The attack ran a three-step chain. First: pull_request_target workflows. This GitHub Actions trigger runs with write access to the base repository even when the triggering pull request comes from a fork. It exists for valid reasons -- letting external contributors trigger CI without giving them secrets. But in thousands of repositories, that workflow has direct access to GITHUB_TOKEN, npm publish tokens, and cloud credentials. A pull request from a fork can reach all of it.

From there: Actions cache poisoning. The runner state is shared across workflow runs in ways that are not obvious from the YAML. Injecting into the cache gives you execution in future runs without needing another PR.

Final step: OIDC token theft from runner memory. The campaign collected credentials from over 100 file paths per runner. GitHub Actions OIDC tokens, AWS IAM credentials, Kubernetes service account tokens, HashiCorp Vault tokens, SSH keys, .env files. Aikido recorded 373 malicious package versions from this single campaign.

Every build that ran after the initial compromise produced packages with signatures that verified clean. That is what Build Level 3 means: the build happened on a protected, ephemeral runner. It did not mean the runner was uncompromised.

The trust model assumption that failed

SLSA attestations answer the question: "did a trusted build system produce this artifact?" They do not answer: "is the build system currently under adversary control?"

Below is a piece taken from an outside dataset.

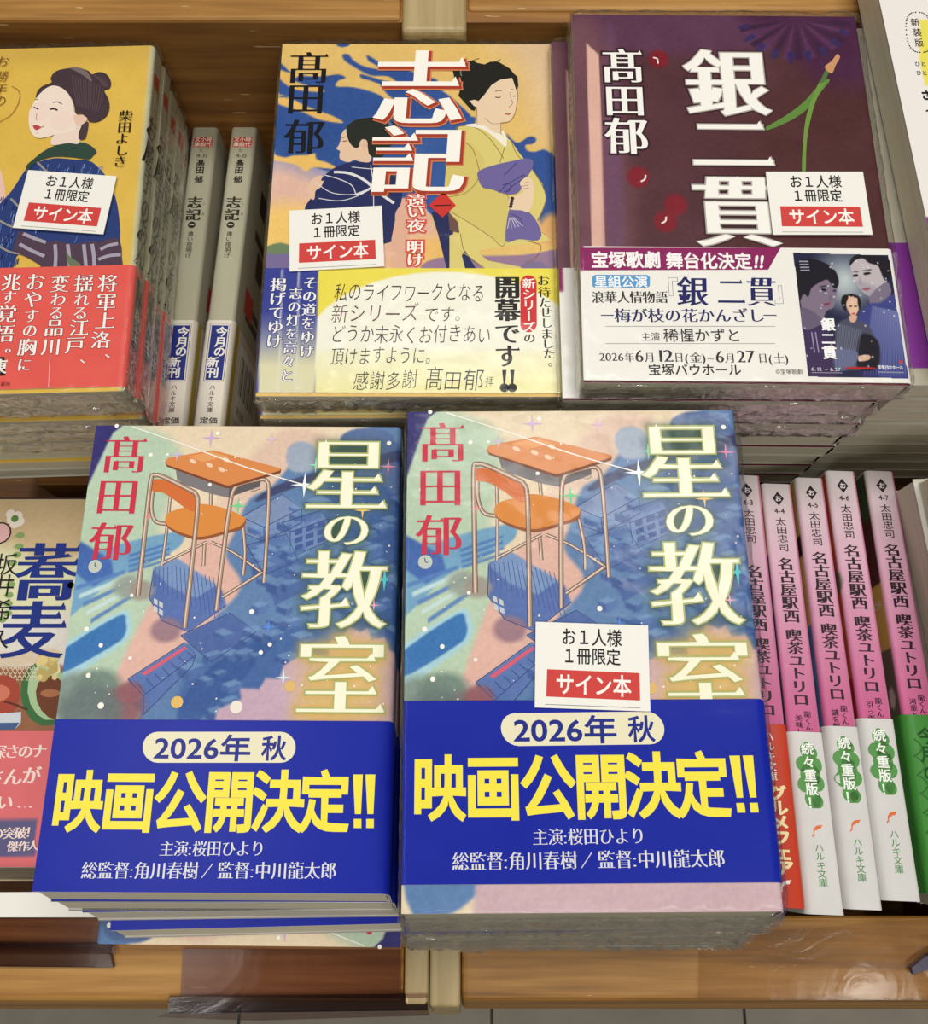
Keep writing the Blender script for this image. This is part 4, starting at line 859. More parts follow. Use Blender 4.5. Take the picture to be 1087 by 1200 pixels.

It is an answer to a specific subset of supply chain attacks -- the ones where an attacker modifies source code or uploads a package directly. It is not an answer to an attacker who owns your CI pipeline. When your pipeline is the attack surface, attestations from that pipeline are evidence of compromise, not evidence of safety.

What to do right now

If you run pull_request_target workflows, audit them this week. The fix is not complicated:

# Do NOT do this in pull_request_target workflows
- name: Build and publish
  env:
    NPM_TOKEN: ${{ secrets.NPM_TOKEN }}
 
# Instead: gate on explicit approval, or split the workflow
# pull_request_target for label/comment actions only
# A separate push-to-protected-branch workflow handles publishing

The rule is simple: pull_request_target should never have access to publish tokens or cloud credentials. If your workflow needs both fork PR triggers and secrets, split them. The trigger and the secret access should not be in the same workflow file.

Lock your runner environment. Use ephemeral runners where possible. Pin Actions to commit SHAs, not version tags. Audit what your runners write to the cache.

Shai Hulud ran from September 2025 through May 2026. The packages are still in the registry. The misconfigurations that made this possible are in thousands of repositories right now. SLSA did not fail -- the assumption that a valid SLSA attestation means a safe build failed.

Fix the workflow before the next campaign uses the same door.